Infine, una forte iniziativa per rimettere al centro la questione salariale, insieme a quella della lotta alla precarietà e dell’abrogazione della legge 30, è imprescindibile proprio ora. Vi è una preoccupante propensione, da parte di diversi settori del sindacalismo confederale e della sinistra moderata, di interpretare la nuova situazione determinatasi con l’avvento del governo Prodi, alla sola luce del rilancio di un sistema concertativo, che lungi dal rappresentare la soluzione, costituisce invece una parte importante del problema. Se era rimasto qualche dubbio al riguardo, basti ricordare i troppi applausi ricevuti da Montezemolo, quando chiedeva continuità con le politiche liberiste e invocava la collaborazione sindacale.
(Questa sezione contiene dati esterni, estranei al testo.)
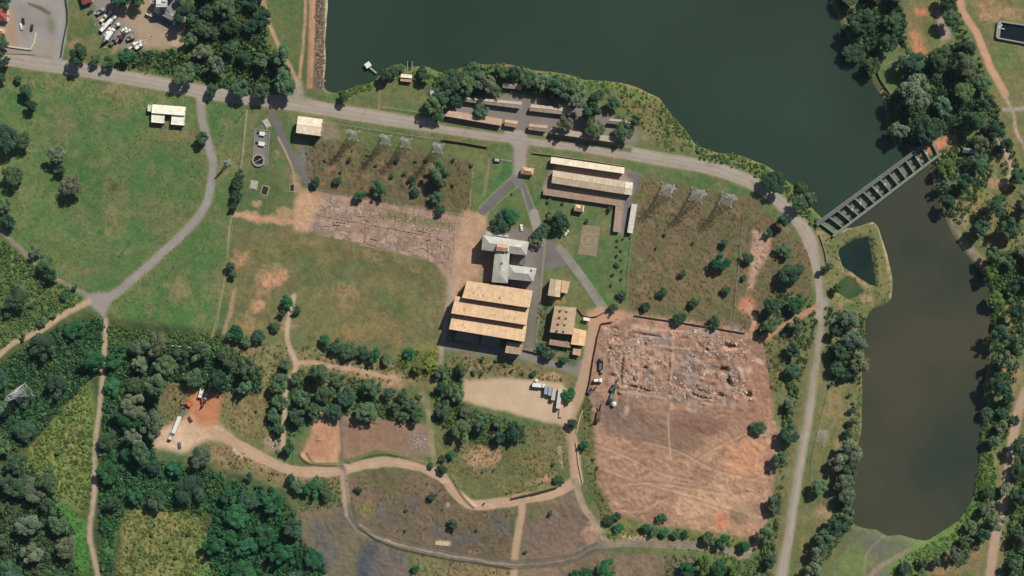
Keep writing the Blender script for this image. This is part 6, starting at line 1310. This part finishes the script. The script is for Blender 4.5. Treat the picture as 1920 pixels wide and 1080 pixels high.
# shrubs
for z, items in {
    'gate': [(1158, 451, 3), (1168, 448, 3), (1183, 445, 3), (1157, 461, 3), (1164, 471, 3), (1157, 480, 4), (1165, 487, 3), (1153, 495, 4), (1158, 500, 4), (1166, 508, 3), (1149, 515, 4), (1165, 523, 3), (1147, 533, 4), (1100, 414, 5), (1143, 392, 7), (1031, 376, 5), (1055, 381, 4), (1030, 400, 5), (1044, 400, 4), (960, 363, 3)],
    'scrub1': [(655, 300, 5), (660, 283, 3), (690, 290, 4), (705, 310, 4), (745, 300, 6), (760, 325, 5), (800, 298, 6), (850, 300, 5), (885, 309, 4), (640, 320, 5), (735, 330, 5), (850, 345, 5), (610, 300, 5), (780, 300, 5)],
    'scrub2': [(1230, 465, 4), (1246, 440, 4), (1300, 455, 4), (1395, 520, 6)],
    'strip2': [(905, 672, 5), (930, 676, 5), (948, 684, 4), (960, 694, 4), (980, 700, 4), (920, 688, 5), (890, 695, 6), (905, 700, 5)],
    'scrubw': [(330, 925, 7), (340, 905, 6), (320, 945, 6), (290, 985, 4), (285, 1000, 4), (315, 1015, 4), (330, 1045, 5), (355, 1000, 6), (110, 850, 6), (95, 880, 7), (60, 905, 7), (45, 630, 8), (85, 600, 9), (100, 590, 8), (75, 608, 8), (120, 555, 8), (60, 575, 8), (15, 590, 8), (0, 620, 9), (140, 540, 6)],
    'cen': [(905, 885, 3), (926, 882, 3), (908, 945, 3), (760, 995, 4), (762, 958, 4), (894, 994, 4), (830, 955, 3), (1038, 870, 4), (1032, 962, 6), (985, 1034, 5), (330, 746, 4), (340, 738, 3), (480, 770, 4)],
    'verge': [(1560, 720, 6), (1594, 740, 5), (1592, 830, 5), (1600, 756, 4)], 'yard': [(1232, 971, 5), (1120, 878, 4), (1112, 862, 4)]}.items():
    for (u, v, r) in items: tree(u, v, r, rng.choice('DDMEM'), z, None, 'shrub')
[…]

Ci pare che la campagna Per una nuova scala mobile, che proseguirà fino a settembre, costituisca in questo senso una salutare novità e uno strumento utile per costruire dal basso la mobilitazione per conquistare delle politiche alternative, capaci di rispondere alle aspettative e alle condizioni reali di lavoratori e pensionati.